SUPPLIED INFORMATION:

------------

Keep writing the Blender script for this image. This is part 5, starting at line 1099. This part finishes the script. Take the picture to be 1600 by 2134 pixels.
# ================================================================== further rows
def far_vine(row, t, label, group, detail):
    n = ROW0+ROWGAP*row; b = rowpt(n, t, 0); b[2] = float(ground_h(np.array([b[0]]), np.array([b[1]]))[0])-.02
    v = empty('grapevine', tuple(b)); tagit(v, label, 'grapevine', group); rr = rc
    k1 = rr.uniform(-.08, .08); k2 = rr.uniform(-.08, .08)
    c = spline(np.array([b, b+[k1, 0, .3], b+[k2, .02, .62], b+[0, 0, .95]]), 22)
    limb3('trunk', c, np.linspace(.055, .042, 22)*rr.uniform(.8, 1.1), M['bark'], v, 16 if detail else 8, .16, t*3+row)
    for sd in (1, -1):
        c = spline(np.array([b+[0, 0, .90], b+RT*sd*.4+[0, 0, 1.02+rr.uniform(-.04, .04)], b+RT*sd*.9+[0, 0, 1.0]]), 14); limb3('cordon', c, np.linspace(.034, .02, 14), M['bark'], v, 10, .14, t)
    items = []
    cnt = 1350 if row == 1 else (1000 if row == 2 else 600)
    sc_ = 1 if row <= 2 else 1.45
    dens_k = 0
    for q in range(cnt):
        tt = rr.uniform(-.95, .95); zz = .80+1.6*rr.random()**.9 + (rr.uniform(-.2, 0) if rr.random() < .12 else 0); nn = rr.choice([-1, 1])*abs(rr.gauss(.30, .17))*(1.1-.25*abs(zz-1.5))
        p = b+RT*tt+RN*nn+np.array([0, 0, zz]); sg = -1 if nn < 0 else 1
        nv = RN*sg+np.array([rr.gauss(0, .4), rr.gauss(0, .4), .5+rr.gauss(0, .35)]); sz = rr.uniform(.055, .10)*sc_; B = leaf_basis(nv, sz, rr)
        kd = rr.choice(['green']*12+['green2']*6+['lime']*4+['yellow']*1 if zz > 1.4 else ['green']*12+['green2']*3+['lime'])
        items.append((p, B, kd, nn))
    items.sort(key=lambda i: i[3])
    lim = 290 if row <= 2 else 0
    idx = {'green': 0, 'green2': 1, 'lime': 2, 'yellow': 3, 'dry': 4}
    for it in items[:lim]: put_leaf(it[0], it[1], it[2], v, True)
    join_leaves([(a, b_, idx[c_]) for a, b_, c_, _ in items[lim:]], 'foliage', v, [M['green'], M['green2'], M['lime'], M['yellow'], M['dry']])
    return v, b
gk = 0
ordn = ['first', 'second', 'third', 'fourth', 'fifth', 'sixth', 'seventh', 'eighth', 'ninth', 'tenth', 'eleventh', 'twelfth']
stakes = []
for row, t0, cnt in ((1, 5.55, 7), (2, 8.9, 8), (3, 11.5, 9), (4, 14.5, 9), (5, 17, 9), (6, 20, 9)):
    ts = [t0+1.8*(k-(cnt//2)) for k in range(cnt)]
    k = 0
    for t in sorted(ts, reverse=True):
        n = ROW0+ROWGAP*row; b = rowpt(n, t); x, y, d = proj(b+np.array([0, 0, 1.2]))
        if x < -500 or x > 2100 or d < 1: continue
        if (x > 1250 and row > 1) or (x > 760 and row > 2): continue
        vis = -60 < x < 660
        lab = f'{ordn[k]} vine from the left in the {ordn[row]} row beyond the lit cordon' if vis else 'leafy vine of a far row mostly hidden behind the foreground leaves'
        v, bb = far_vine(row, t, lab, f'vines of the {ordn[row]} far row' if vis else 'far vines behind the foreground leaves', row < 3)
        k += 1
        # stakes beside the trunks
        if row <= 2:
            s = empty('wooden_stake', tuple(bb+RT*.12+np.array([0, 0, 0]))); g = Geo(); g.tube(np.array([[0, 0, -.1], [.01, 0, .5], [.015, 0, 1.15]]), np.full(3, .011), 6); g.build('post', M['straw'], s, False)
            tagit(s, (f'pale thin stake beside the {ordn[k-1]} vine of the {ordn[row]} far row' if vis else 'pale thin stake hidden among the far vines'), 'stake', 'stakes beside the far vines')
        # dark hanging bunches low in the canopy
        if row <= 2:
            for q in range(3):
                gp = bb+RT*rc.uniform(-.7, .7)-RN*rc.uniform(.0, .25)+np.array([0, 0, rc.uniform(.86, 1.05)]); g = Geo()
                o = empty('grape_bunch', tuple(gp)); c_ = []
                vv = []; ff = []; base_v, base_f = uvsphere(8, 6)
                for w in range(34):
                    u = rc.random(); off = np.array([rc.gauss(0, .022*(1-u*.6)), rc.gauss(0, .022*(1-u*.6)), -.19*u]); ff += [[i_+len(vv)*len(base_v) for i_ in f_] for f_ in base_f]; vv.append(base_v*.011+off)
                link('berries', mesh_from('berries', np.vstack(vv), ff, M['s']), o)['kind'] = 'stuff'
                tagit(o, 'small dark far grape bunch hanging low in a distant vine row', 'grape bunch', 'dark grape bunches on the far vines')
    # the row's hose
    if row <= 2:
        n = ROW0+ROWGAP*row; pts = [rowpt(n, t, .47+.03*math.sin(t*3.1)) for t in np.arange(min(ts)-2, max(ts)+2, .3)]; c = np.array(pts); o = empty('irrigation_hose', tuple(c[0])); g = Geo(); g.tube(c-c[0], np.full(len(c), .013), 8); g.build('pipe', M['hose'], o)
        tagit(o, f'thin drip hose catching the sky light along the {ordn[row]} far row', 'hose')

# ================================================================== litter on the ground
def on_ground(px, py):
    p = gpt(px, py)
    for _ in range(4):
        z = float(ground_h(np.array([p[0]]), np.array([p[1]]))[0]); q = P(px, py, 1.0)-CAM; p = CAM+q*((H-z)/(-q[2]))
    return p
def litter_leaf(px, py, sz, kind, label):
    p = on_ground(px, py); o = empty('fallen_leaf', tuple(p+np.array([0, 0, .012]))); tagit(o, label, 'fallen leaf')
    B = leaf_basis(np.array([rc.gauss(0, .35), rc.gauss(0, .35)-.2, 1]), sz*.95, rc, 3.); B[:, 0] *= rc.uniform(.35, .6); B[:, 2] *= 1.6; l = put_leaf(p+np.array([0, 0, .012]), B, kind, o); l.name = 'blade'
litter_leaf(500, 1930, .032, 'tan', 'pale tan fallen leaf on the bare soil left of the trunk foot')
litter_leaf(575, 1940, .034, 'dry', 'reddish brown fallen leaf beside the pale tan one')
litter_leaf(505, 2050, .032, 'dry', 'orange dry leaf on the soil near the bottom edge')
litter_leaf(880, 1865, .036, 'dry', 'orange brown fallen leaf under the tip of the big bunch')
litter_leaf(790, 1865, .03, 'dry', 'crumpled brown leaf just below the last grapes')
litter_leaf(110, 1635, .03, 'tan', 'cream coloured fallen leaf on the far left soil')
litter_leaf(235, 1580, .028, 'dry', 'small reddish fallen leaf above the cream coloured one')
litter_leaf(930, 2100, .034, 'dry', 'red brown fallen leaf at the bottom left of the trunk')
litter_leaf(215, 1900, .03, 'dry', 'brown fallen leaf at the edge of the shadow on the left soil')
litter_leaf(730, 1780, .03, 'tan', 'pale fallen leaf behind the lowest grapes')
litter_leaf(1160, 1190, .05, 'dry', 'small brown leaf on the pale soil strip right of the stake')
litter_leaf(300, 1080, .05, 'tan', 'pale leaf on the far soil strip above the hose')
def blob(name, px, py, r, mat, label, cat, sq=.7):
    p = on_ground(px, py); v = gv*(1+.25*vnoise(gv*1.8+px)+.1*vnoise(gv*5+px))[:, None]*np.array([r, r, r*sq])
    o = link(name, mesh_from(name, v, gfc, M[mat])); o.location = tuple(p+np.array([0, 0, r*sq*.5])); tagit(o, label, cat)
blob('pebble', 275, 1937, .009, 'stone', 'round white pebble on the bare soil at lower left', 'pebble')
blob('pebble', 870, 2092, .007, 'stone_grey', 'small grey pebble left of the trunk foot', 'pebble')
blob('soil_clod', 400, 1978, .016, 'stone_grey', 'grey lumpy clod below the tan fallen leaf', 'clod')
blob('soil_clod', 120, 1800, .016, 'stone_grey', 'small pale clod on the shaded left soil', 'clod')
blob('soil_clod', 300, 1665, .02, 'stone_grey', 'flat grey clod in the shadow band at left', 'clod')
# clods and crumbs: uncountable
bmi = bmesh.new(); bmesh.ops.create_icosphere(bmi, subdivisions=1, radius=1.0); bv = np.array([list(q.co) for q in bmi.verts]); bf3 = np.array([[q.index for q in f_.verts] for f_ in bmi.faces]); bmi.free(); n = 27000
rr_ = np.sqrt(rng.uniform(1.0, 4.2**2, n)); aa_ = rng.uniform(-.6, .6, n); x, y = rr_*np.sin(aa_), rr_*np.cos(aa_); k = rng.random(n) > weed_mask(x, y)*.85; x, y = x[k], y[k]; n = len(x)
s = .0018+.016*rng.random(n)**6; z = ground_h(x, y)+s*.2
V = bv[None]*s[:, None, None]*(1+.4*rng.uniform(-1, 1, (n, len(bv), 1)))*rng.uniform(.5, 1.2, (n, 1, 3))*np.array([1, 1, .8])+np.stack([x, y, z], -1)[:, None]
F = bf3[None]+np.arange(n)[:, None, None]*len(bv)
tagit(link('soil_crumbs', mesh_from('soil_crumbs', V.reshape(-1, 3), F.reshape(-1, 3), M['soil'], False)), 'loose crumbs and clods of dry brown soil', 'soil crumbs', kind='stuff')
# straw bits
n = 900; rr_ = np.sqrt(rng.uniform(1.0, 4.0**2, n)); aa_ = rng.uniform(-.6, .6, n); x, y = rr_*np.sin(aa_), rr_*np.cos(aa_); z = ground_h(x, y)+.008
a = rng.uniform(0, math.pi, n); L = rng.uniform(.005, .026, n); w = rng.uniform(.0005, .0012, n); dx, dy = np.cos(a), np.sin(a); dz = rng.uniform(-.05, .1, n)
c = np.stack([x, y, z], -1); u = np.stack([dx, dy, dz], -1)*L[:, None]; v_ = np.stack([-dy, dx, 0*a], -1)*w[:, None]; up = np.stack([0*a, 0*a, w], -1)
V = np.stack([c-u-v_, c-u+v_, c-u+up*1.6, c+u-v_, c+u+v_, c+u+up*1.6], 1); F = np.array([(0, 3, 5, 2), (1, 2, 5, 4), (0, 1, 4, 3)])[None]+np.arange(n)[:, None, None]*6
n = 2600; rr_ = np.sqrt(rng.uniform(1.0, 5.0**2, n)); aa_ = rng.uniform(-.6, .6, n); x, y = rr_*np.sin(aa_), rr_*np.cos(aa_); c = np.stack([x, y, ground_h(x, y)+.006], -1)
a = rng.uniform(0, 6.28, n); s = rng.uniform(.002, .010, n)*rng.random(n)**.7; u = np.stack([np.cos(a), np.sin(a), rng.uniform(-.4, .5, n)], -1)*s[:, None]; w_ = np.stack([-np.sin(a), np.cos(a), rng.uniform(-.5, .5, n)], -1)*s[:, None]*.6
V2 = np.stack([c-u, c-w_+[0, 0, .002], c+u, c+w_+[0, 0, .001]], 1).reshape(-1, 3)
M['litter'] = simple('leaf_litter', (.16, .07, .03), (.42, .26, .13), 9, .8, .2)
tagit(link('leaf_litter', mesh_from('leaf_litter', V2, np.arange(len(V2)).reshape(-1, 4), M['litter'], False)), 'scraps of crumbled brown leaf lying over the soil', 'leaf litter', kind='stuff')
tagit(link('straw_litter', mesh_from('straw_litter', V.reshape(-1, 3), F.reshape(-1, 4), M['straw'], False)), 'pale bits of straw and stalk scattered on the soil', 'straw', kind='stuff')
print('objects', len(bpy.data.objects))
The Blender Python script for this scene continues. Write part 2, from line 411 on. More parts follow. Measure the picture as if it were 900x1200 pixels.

------------

Using the listing above, return all lines where the word "this" occurs.

WRITTEN ANSWER:
Keep writing the Blender script for this image. This is part 5, starting at line 1099. This part finishes the script. Take the picture to be 1600 by 2134 pixels.
The Blender Python script for this scene continues. Write part 2, from line 411 on. More parts follow. Measure the picture as if it were 900x1200 pixels.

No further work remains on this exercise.